13st 10lb again, surprisingly; perhaps 11.5 units of alcohol yesterday, on the conservative assumption that each of the gins I was served at The Castle contained a triple measure; 1,318; Obscurity.
I woke early today, with the consciousness that I had a terrible hangover. It persisted all morning, and I felt able to do little more constructive than reading accumulated back numbers of the local newspaper, including that guide to the “500 Most Influential People in the North East”. True, it does include such titans as all the obscure “chief executives” of every about-to-be-abolished district council, but it also includes every columnist in the region’s leading daily paper apart from me and Willy Poole. And, when I finally summoned up the energy to walk down to The Castle, pick up my car and collect today’s newspaper, I found that it included a poignant final column from the aforementioned Poole, whose services have clearly been dispensed with after 11 years because he is just not influential enough.

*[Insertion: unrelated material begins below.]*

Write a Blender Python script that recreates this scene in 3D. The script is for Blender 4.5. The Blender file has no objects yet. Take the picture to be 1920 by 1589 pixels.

There must be a lesson there, if only I felt well enough to work it out.
I had lunch in a fine pub with another PR man who has read my columns (do it while you still can, I say) and concluded that I might be the ideal person to collaborate with him in a new business drive, thereby enabling me to fund the higher living costs associated with having a girlfriend and occasionally leaving home to meet her. He might have got a more positive reception if only I had felt a little better, though he was partly to blame for claiming that a pint of Bombardier is the ideal thing for a hangover. It isn’t. Seven or eight might be ideal for causing one, but one certainly doesn’t effect a cure. In fact, it makes things slightly worse.
At least we ate well, and we had an interesting and wide-ranging discussion on PR, the press and women. Mainly women, if truth be told, but he did helpfully advise me that I should be taking vigorous action against one national newspaper. As revealed here on 6 June, and repeated in one of my columns published yesterday, they had Photoshopped a picture of one of my few remaining clients to make it look as though as he was brandishing a huge wad of cash in the style of Harry Enfield’s Loadsamoney. If I let them get away with this, my professionally minded friend argued, what was there to stop them Photoshopping a picture to make it look as though he was wearing a grubby raincoat, clutching a bag of boiled sweets and beckoning at children in a playground?
True. But then on the other hand I can’t be arsed to do anything about it and the suggested child molester picture would (a) give me a laugh, and (b) allow my client to sue the paper for millions. Which is, of course, what there is to stop them doing it. I wish I’d thought to say that at the time, but I was too hungover.
Maybe I’m no longer cut out for PR or drinking.
Which sadly doesn’t leave an awful lot I can do, if truth be told. Apart from writing an obscure and unread blog.